A divided opinion between my hosts ensues.  Martha says, “The tree might as well come down.”  Mary insists, “No, don’t you remember my family is coming for Christmas tonight?”  Mary fights few battles, but usually wins when the stakes are high.  So, Martha and I take our places on our bellies on opposite sides of the tree trying to loosen the screws of the tree stand.  Strangely, the dogs have disappeared into some distant retreat.  The convergence of beast and tree has bent the screws of the stand and the base of the tree.  Mary insists that we try another stand that it takes her ten minutes to find, God knows where.  She returns with a tree stand that must have been designed by the Norwegians before the Mayflower’s first journey.  It is nothing more than a concave tub with four ropes attached to the four sides of the tub.  Those ropes have leather straps intended for strategic attachment to the trunk of the tree.  I can only laugh uncontrollably when I try to figure how to make such an attachment on a fully decorated tree.  Martha and I veto plan B, and Mary looks scornful and disappointed as her mind whirls for another solution to save the tree.
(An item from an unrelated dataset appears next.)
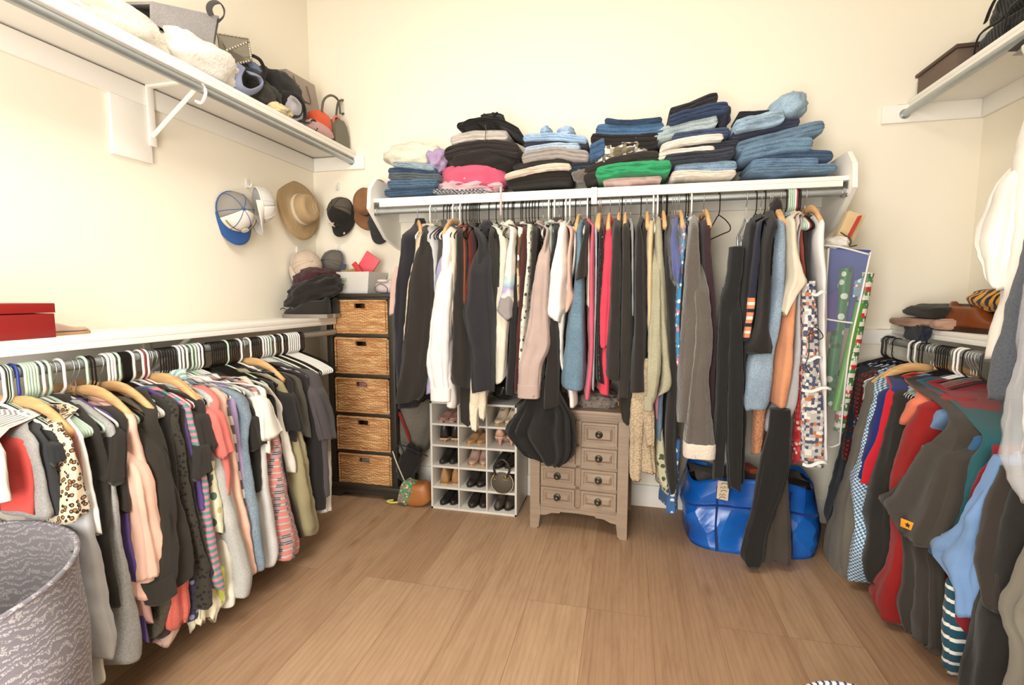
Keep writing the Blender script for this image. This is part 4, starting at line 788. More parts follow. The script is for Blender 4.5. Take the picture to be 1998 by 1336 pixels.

“Hold on…I will get some wire and pliers and we can steady the tree with guidelines to the closest walls or curtain rods.”  Mary proposes.


“No way!” Martha screams.  “You will pull down the curtains and then we will have a mess.”  Again, Mary prevails.  Ten minutes later we have the tree balanced precariously on an unstable foundation.


I return to the table and find their cat is standing on the keyboard of my computer.  It is the first time I have seen the devious creature in nearly six months, but her brief visit was definitely with an evil intention.   As I brush her off the table and look at my screen, the vicious feline has somehow done the “hooky-pokey” or deep knee bends on my keyboard and totally deleted all the account information I had previously entered.


I am ticked…I know, but don’t voice; this would never have happened had they bought a LIVE tree.  I re-enter the necessary data, start the transfers, and dismiss myself to find my family nurse and a valium.